“Issue ping-pong” foundation

Open. Closed. Reopened.

An engineer opens a PR and closes the issue.

QA tests, finds a bug, and reopens.

Engineer pushes again. QA retests. Reopen.

…and the loop repeats.

Not only does this “issue ping pong” kill velocity, but it also feels like death by a thousand cuts for team morale.

What should have been a quick issue to resolve gets stretched way beyond what is reasonable.

Why does it happen?

Before questioning an engineer's coding abilities, here’s one of the things that could lead to this.

Culture.

There’s nothing wrong with code not working on the first try. That’s part of the process of building software. You write code. Run it. See what breaks. Rewrite it until it works.

What is a problem is that engineers are relying on other people to discover that it doesn’t work.

And that often stems from the culture of: “an engineer's job is done when code is in the repository.”

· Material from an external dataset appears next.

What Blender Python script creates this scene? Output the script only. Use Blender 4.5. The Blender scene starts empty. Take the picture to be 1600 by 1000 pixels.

Not from the coding skills.

Not from the tooling.

But from the definition of what “done” means.

Shift it to “an Engineer's job is done when code is working as expected in production,” and it makes a difference in the quality of the issue handed over for testing.

With more ownership over the issue throughout the SDLC, engineers hand over the issue for QA when they have validated that it works as expected in the staging environment.

By the time QA sees it, the first line of checks has already passed.

It isn’t only culture, of course. Reopens also come from unclear acceptance criteria, environment mismatches, and more.

But addressing culture is the prerequisite for tackling the rest.

It doesn’t matter how clear the acceptance criteria are if the engineers don’t check them.